Fernando de Szyszlo
Intihuatan
Source:Encyclopedia .com
The Peruvian painter and sculptor Fernando de Szyszlo was born on July 5, 1925 and died the 9 October 2017 in Lima at age of 92 years. His father was a Polish botanist, zoologist, and geographer, and his mother was a native Peruvian, sister of the Peruvian poet Abraham Valdelomar. Mario Vargas Llosa has described Szyszlo's works as among the most original representations of Latin American Art, rooted in pre-Hispanic symbols and motifs in audacious alliance with cubism, abstract art, and surrealism (Vargas Llosa, p. 9). Szyszlo studied for three years (1944–1947) with the Austrian artist Adolfo Winternitz at the School of Fine Arts at Lima's Pontificia Universidad Católica del Perú, where he then taught for twenty years (1956–1977). In 1948 he joined Espacio, a group of painters and architects who addressed nativism, seeking artistic renewal in the disciplines of indigenous pre-Hispanic cultures. Szyszlo's early paintings were figurative, but after his first trip to Europe in 1949 he turned to abstraction. He studied the lore, language, and arts of Peruvian pre-Conquest cultures, especially the Chancay culture (1200–1400 ce). He traveled to the United States in 1958 and remained in Washington, D.C., to serve as a visual arts unit consultant to the Organization of American States (1958–1960). He settled permanently in Lima in 1970.

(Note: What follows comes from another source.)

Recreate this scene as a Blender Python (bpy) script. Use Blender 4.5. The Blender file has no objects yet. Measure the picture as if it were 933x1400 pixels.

In the 1960s Szyszlo worked on a series of thirteen paintings inspired by Quechua elegy Apu Inka Atawallpaman, on the death of Atahualpa, last ruling Inca. By the late 1960s Szyszlo had created a personal style called abstract nativism. He was artist in residence at Cornell in 1962 and a visiting lecturer at Yale University in 1966. He won the first national prize for paintings at the Esso Salon of young artists in Lima in 1964
In his abstract paintings of the 1970s he began to incorporate shapes suggestive of knives, ceremonial tables, and mummies wrapped in sacred gowns. In the 1980s he painted totemic forms in closed, three-dimensional spaces that suggest chambers. His oeuvre is mainly characterized by series of works with specific themes, most notably, in his later period, the seacoast series (the "Mar de Lurín," "Camino a Mendieta," and "Sol Negro").
Szyszlo has had a powerful influence on Peruvian painting and is the recipient of numerous honors. He became a member of the Academia Peruana de la Lengua in 1997, was named honorary professor of the Universidad de Lima in 1998, and doctor honoris causa of the Pontificia Universidad Católica del Perú in 2005. The French Ministry of Culture named him Officier de l'Ordre des Arts et des Lettres in 2001. He was awarded for the best engraving at the Feria de la Estampa in 2005 by the Asociación de Críticos de Arte de Madrid.
Fernando and his wife Liliana Yababar died together in an accident at at at home falling down the stairs.